**Exercise data:**
____

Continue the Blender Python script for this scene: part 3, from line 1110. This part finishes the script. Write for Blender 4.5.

____

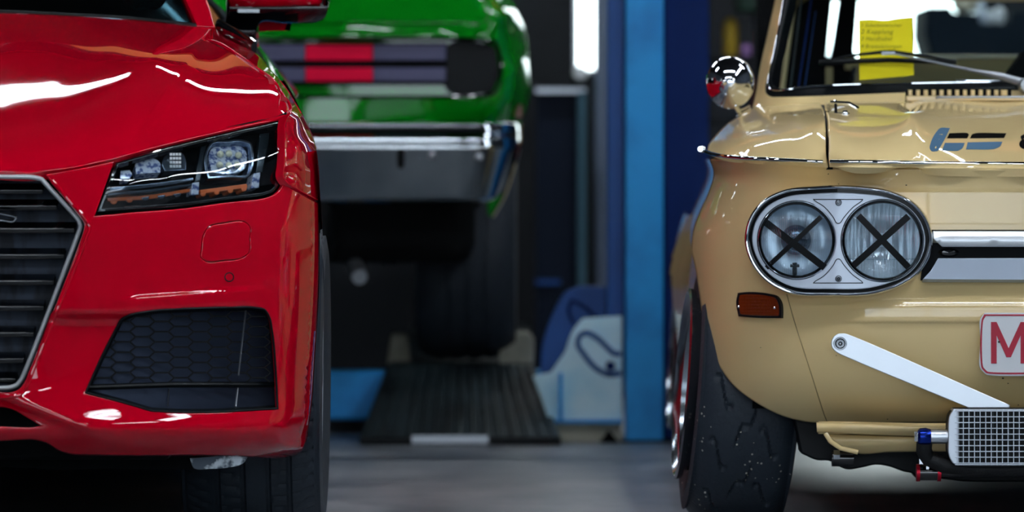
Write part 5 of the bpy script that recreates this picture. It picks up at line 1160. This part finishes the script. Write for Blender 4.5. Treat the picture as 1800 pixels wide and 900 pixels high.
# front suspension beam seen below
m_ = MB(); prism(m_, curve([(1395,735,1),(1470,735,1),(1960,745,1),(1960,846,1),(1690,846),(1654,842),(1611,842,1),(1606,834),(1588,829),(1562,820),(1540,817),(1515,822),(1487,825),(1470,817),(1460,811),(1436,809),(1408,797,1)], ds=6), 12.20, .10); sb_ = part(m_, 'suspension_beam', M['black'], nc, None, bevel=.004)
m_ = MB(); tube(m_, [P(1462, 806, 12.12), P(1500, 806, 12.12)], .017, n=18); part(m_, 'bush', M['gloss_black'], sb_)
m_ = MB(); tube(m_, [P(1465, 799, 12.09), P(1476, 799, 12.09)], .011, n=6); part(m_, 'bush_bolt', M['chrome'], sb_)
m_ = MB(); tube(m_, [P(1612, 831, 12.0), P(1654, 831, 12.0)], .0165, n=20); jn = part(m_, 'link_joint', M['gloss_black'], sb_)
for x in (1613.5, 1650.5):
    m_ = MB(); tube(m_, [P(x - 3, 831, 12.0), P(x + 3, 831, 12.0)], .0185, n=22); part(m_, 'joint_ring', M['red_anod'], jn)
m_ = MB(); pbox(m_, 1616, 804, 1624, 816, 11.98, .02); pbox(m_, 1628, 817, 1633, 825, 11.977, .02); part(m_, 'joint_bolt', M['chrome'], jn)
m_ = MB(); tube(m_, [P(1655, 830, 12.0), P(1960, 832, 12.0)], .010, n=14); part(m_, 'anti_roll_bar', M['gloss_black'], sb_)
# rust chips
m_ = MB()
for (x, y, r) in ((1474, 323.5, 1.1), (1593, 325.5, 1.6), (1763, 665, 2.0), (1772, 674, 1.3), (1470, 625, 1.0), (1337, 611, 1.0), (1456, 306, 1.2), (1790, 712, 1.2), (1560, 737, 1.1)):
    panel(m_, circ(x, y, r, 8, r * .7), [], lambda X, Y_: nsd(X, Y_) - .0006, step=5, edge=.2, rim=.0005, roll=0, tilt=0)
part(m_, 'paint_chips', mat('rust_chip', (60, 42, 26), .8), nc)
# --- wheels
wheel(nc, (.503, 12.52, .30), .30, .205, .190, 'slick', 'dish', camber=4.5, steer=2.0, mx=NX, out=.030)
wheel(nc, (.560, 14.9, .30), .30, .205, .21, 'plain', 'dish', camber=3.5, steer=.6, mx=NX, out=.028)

____

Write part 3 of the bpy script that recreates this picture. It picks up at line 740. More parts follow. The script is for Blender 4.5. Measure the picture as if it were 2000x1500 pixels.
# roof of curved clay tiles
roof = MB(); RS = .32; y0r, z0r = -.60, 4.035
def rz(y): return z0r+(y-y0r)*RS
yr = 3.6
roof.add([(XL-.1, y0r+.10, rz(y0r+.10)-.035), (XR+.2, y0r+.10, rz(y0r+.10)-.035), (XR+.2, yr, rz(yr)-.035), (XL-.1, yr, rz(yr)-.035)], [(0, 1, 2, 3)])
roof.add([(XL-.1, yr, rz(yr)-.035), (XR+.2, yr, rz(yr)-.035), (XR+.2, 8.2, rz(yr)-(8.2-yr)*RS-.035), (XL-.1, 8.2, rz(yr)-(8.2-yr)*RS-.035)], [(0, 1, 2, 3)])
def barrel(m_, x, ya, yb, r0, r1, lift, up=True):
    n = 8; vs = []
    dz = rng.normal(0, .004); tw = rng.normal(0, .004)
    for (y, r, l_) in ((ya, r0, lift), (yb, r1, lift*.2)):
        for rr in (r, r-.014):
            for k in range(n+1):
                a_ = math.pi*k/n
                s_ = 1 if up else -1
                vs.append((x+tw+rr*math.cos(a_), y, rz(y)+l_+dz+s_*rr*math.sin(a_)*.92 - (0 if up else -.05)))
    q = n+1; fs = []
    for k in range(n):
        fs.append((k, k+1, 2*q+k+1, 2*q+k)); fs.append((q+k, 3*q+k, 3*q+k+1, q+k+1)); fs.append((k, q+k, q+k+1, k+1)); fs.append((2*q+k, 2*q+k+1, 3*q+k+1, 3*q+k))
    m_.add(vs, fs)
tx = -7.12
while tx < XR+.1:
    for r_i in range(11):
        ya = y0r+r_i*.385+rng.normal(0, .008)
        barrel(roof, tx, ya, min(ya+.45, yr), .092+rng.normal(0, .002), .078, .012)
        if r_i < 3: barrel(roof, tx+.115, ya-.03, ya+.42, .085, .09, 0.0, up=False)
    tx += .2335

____

**Challenge:**
Begin with the line containing "Write part 3", end with the line containing "tx += .2335", and repeat every line in that stretch exactly.

**Task response:**
Write part 3 of the bpy script that recreates this picture. It picks up at line 740. More parts follow. The script is for Blender 4.5. Measure the picture as if it were 2000x1500 pixels.
# roof of curved clay tiles
roof = MB(); RS = .32; y0r, z0r = -.60, 4.035
def rz(y): return z0r+(y-y0r)*RS
yr = 3.6
roof.add([(XL-.1, y0r+.10, rz(y0r+.10)-.035), (XR+.2, y0r+.10, rz(y0r+.10)-.035), (XR+.2, yr, rz(yr)-.035), (XL-.1, yr, rz(yr)-.035)], [(0, 1, 2, 3)])
roof.add([(XL-.1, yr, rz(yr)-.035), (XR+.2, yr, rz(yr)-.035), (XR+.2, 8.2, rz(yr)-(8.2-yr)*RS-.035), (XL-.1, 8.2, rz(yr)-(8.2-yr)*RS-.035)], [(0, 1, 2, 3)])
def barrel(m_, x, ya, yb, r0, r1, lift, up=True):
    n = 8; vs = []
    dz = rng.normal(0, .004); tw = rng.normal(0, .004)
    for (y, r, l_) in ((ya, r0, lift), (yb, r1, lift*.2)):
        for rr in (r, r-.014):
            for k in range(n+1):
                a_ = math.pi*k/n
                s_ = 1 if up else -1
                vs.append((x+tw+rr*math.cos(a_), y, rz(y)+l_+dz+s_*rr*math.sin(a_)*.92 - (0 if up else -.05)))
    q = n+1; fs = []
    for k in range(n):
        fs.append((k, k+1, 2*q+k+1, 2*q+k)); fs.append((q+k, 3*q+k, 3*q+k+1, q+k+1)); fs.append((k, q+k, q+k+1, k+1)); fs.append((2*q+k, 2*q+k+1, 3*q+k+1, 3*q+k))
    m_.add(vs, fs)
tx = -7.12
while tx < XR+.1:
    for r_i in range(11):
        ya = y0r+r_i*.385+rng.normal(0, .008)
        barrel(roof, tx, ya, min(ya+.45, yr), .092+rng.normal(0, .002), .078, .012)
        if r_i < 3: barrel(roof, tx+.115, ya-.03, ya+.42, .085, .09, 0.0, up=False)
    tx += .2335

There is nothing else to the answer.